Retype exactly the lines from the first one through the line with "tx.build('text_lines', M['ink_grey'], t, smooth=0)", including both ends; skip any pictures.

◆ **PROVIDED DATA**:
☆ ☆ ☆ ☆

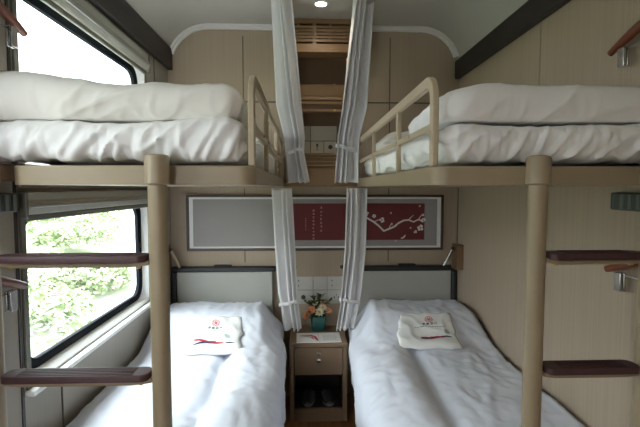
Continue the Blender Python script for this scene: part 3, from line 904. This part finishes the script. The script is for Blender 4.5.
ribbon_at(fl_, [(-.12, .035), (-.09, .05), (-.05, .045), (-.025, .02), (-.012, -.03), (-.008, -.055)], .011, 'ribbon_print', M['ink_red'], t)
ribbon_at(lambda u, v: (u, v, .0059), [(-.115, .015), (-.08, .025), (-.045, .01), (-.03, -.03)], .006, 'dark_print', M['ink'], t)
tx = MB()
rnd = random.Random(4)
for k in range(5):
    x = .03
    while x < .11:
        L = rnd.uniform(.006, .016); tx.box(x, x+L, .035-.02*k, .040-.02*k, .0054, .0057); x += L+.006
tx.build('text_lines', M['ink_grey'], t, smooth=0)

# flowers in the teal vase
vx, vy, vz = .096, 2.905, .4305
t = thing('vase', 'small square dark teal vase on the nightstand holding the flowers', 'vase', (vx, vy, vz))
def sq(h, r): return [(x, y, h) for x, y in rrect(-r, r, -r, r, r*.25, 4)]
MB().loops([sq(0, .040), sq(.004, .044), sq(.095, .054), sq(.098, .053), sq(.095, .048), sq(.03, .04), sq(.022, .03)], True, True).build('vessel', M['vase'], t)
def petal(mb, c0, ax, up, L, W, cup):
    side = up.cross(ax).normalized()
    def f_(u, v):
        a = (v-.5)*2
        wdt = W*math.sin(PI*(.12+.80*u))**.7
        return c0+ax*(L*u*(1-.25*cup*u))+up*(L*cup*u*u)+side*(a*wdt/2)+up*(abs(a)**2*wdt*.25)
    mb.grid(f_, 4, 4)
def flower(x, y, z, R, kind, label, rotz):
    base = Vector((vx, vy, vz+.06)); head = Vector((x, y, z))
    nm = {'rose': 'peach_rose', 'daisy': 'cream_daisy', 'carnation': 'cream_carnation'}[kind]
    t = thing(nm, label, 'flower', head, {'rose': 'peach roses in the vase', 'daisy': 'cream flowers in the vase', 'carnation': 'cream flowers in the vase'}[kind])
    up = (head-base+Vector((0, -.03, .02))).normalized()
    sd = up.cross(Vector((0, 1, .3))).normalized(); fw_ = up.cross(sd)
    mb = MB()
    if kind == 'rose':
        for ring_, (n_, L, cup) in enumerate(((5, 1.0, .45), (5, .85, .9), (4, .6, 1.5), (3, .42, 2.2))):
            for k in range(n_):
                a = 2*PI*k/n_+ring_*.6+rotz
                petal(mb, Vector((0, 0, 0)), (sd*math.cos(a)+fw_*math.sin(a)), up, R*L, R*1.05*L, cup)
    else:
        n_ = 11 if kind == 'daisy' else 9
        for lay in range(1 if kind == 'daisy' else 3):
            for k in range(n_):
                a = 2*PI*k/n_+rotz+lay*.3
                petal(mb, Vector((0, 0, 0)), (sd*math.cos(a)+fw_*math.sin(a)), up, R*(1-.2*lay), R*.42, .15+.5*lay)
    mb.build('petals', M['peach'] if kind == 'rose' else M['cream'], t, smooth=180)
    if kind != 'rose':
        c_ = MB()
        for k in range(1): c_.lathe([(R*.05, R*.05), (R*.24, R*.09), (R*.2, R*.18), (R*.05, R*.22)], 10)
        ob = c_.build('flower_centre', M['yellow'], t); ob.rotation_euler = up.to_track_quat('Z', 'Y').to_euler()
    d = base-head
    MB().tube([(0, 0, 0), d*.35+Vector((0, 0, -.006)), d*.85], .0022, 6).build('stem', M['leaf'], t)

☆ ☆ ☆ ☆

◆ **WRITTEN ANSWER**:
Continue the Blender Python script for this scene: part 3, from line 904. This part finishes the script. The script is for Blender 4.5.
ribbon_at(fl_, [(-.12, .035), (-.09, .05), (-.05, .045), (-.025, .02), (-.012, -.03), (-.008, -.055)], .011, 'ribbon_print', M['ink_red'], t)
ribbon_at(lambda u, v: (u, v, .0059), [(-.115, .015), (-.08, .025), (-.045, .01), (-.03, -.03)], .006, 'dark_print', M['ink'], t)
tx = MB()
rnd = random.Random(4)
for k in range(5):
    x = .03
    while x < .11:
        L = rnd.uniform(.006, .016); tx.box(x, x+L, .035-.02*k, .040-.02*k, .0054, .0057); x += L+.006
tx.build('text_lines', M['ink_grey'], t, smooth=0)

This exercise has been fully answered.